Project Canterbury

Locust Street Letters

By Frank Lawrence Vernon

Philadelphia: St. Mark's Church, Locust Street.




The devotional life of the Christian Year has led us on and up to the Mystery of the Holy Trinity. Each of the seasons from Advent on has brought its teaching and special devotions. The familiar language of Creed, Collects, Prefaces, Sanctus, Gloria in Excelsis and Gloria Patri has given us the vocabulary of Christian devotion. The devout observance of the Christian Year is the most effective approach to the Knowledge of God. The teaching informs the mind; the discipline trains the will; the devotion enkindles the heart. By Sacrament, meditation and prayer the whole being is led into the knowledge and love of God. It is the knowledge of love. Personal knowledge is just that. It cannot be less. It could not be more. Personal knowledge can only be gained by personal contact. We can only really know a person by living with that person. We can only know God by living with God. This is why God came to live with us. He came that we might know Him. He was made flesh and dwelt among us that we might know Him, the only true God. He came to teach us that we love Him by keeping His Commandments. It is the first and great Commandment that we love God with all the heart, and with all the soul, and with all the mind. Out of this love grows the knowledge. There is no indirect approach. There is no short cut.

But the direct approach is the easiest approach. The way of love is the shortest way. Our deepest needs drive us to it. We need the Father who created us. We need the Son who redeemed us. We need the Holy Ghost who sanctifies us. It is in some deep experience of the Providence of the Father, that we cry “only God could have done this.” It is in some deep experience of redemption by the Son, that we cry, “only God could have done this.” It is in some deep experience of the leading of the Holy Ghost, that we cry, “only God could have done this.” In each of these experiences we recognize the Father as God, and the Son as God, and the Holy Ghost as God. There is no confounding the Persons, nor dividing the Substance. The Father is God. The Son is God. The Holy Ghost is God. And yet they are not three Gods, but One God.
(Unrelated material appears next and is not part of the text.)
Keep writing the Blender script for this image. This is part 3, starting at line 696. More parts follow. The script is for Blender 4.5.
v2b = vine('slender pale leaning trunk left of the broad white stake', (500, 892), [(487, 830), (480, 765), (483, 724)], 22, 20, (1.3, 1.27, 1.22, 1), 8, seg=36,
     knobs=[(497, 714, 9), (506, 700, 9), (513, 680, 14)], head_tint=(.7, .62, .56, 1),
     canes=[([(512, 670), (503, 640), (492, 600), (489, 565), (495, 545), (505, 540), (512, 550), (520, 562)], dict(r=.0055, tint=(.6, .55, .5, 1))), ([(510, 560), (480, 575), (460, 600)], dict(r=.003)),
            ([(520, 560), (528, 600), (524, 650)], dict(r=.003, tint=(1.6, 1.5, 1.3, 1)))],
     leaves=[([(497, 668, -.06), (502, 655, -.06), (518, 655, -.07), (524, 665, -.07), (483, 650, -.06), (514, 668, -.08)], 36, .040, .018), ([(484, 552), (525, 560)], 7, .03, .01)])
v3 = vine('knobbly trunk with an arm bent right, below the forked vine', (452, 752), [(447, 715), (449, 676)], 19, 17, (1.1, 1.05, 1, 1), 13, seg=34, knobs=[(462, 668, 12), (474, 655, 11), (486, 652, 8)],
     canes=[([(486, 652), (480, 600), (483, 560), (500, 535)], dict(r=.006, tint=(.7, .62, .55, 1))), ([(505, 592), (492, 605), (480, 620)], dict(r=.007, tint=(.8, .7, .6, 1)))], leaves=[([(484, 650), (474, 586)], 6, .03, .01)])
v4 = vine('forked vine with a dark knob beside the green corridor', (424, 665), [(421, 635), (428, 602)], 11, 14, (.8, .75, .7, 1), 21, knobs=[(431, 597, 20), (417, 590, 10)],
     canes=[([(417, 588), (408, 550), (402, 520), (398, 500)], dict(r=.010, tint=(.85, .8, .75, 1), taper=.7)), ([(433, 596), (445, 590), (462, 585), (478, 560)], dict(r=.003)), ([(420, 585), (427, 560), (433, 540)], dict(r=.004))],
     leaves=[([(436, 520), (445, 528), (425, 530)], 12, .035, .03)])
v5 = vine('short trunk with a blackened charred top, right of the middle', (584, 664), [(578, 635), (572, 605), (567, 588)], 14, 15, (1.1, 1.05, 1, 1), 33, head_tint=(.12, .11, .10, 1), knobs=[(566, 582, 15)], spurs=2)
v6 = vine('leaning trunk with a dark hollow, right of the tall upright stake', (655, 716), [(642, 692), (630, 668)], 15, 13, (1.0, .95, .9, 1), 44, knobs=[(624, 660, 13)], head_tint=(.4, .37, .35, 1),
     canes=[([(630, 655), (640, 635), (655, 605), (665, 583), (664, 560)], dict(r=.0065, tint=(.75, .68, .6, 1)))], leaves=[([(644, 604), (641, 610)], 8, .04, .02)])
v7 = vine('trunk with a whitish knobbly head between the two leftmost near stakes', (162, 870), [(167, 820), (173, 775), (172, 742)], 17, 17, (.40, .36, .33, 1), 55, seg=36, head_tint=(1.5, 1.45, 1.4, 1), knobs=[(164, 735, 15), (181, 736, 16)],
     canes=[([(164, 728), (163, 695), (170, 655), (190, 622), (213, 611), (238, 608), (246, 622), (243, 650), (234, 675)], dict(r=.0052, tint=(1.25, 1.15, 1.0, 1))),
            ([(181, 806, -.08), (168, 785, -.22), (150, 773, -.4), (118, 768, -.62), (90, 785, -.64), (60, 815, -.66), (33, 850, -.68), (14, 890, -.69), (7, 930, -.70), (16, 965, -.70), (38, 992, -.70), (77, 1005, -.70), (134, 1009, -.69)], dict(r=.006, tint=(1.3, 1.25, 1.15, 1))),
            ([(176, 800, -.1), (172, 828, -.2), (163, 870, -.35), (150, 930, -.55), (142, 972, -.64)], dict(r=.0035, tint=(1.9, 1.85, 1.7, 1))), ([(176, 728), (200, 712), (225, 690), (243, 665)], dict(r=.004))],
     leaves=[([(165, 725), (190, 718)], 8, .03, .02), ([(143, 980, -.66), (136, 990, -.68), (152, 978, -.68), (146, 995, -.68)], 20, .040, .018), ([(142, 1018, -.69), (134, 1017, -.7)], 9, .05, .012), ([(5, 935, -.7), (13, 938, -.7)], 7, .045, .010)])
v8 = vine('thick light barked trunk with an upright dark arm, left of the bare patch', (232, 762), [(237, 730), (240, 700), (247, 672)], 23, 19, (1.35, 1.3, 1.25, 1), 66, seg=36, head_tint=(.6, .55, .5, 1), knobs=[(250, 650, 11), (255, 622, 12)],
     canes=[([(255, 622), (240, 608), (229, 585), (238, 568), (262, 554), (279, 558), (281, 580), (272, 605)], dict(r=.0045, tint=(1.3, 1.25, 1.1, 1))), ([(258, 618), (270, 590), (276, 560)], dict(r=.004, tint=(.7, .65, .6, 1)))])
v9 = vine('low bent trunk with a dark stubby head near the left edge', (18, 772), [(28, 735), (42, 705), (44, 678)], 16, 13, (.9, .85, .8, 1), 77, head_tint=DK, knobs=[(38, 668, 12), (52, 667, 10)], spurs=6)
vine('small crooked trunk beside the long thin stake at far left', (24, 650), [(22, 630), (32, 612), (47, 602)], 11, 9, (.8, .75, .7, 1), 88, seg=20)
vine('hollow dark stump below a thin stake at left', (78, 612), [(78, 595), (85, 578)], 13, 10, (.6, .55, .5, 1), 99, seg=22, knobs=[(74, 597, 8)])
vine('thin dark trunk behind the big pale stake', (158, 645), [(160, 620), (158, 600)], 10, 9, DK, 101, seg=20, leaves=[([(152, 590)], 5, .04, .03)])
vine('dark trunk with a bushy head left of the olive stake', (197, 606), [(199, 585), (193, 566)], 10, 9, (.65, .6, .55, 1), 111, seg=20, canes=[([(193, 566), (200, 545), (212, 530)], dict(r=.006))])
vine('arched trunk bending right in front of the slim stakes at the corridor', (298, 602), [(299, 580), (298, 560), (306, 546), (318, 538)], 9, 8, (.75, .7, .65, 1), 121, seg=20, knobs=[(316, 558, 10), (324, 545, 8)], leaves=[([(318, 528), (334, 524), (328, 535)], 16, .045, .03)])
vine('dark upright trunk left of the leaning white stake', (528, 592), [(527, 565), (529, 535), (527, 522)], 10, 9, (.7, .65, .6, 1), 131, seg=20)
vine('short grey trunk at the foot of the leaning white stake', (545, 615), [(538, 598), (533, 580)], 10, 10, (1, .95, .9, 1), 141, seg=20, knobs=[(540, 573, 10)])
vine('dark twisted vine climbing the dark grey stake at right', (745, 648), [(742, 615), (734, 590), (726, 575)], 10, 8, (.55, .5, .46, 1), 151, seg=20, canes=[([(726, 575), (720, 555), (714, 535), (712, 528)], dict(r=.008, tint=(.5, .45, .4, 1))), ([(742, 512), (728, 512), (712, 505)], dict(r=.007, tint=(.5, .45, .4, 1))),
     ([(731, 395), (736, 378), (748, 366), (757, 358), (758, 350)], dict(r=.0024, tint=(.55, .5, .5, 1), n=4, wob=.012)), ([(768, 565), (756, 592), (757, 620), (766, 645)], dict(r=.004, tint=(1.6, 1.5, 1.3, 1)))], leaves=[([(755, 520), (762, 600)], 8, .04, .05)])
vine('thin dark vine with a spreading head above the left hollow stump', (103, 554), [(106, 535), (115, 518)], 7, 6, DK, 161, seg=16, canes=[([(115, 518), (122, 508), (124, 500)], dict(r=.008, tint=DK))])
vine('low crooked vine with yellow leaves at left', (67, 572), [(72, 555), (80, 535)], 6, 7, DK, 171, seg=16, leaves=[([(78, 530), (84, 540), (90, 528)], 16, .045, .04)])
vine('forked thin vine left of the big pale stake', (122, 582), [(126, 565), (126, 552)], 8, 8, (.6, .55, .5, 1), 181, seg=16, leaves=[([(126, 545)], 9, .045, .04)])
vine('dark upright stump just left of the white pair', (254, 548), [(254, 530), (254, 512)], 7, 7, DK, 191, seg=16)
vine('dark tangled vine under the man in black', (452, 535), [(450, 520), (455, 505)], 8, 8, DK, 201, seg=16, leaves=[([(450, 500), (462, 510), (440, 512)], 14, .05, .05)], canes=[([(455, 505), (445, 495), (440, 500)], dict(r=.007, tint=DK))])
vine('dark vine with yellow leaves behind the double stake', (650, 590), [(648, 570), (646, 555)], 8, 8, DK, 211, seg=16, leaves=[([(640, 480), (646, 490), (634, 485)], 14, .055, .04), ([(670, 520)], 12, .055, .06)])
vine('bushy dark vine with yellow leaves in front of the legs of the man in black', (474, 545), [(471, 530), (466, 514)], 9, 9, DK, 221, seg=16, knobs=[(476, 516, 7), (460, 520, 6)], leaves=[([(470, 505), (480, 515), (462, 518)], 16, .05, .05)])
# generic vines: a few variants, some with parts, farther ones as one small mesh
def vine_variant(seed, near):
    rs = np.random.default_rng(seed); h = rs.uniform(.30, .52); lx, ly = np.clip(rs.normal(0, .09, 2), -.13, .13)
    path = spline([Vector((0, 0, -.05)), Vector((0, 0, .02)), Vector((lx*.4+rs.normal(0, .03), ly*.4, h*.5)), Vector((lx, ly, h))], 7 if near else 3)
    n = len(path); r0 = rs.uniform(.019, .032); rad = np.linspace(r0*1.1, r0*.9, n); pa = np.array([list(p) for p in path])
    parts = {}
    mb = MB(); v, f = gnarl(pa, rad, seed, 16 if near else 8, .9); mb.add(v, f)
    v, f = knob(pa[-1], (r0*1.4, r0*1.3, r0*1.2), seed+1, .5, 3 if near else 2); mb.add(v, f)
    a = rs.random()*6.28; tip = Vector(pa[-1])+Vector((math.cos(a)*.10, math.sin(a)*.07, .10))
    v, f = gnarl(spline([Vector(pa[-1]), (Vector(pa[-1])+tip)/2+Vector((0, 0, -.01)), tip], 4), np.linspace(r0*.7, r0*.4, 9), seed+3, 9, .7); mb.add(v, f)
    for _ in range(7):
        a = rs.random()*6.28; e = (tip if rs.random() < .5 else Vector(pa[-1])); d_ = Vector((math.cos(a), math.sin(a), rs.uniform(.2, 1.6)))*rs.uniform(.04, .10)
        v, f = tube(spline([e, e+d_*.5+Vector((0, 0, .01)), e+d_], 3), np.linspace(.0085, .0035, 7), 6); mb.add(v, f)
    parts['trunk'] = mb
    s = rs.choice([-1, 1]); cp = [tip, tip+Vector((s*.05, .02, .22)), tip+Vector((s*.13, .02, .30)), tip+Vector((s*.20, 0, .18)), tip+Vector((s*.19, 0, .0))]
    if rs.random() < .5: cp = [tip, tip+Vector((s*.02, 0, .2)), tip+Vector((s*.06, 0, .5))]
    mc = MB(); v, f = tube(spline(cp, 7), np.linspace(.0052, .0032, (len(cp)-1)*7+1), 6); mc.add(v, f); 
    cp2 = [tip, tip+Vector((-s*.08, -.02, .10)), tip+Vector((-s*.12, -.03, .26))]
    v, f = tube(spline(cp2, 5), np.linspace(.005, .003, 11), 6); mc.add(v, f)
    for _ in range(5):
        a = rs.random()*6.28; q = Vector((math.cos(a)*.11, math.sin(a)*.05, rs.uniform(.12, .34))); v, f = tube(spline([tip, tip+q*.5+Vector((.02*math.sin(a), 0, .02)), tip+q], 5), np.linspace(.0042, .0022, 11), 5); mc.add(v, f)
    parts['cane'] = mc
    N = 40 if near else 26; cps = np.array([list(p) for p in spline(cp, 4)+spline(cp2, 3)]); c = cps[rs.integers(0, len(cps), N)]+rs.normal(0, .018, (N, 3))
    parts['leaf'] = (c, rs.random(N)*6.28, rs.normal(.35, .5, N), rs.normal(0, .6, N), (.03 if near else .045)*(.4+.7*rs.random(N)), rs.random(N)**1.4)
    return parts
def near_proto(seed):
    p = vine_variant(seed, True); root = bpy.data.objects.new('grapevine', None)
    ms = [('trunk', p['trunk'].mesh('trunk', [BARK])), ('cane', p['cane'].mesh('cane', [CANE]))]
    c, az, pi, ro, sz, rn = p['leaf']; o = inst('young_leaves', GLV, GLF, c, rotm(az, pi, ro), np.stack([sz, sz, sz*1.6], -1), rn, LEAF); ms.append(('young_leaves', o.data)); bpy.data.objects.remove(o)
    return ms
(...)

Here on earth, in the temptations which are involved in our period of probation, we may work our way up into a knowledge which even the Angels cannot have. They know Him in bliss. We know Him in bitterness. They know Him in the light. We know Him in the dark. There is a passionate, piercing knowledge which is all our own. And because it is all our own, we may be content with it.

“Blessed are the pure in heart,” said Our Lord, “for they shall see God.” There must be nothing in our hearts that is alien to God. There must be no foreign substance lodged in the delicate organism of the soul to impair or impede its functioning. There must be no lurking poison to deaden the spiritual sensibilities or to dull the powers of spiritual perception. Cleansing must always precede illumination. And the expulsive force of charity is the supreme cleansing energy. Charity purges out base desire. Charity quickens the spiritual sensibilities and clarifies the spiritual vision. The Beatific Vision is the reward that awaits those who love God.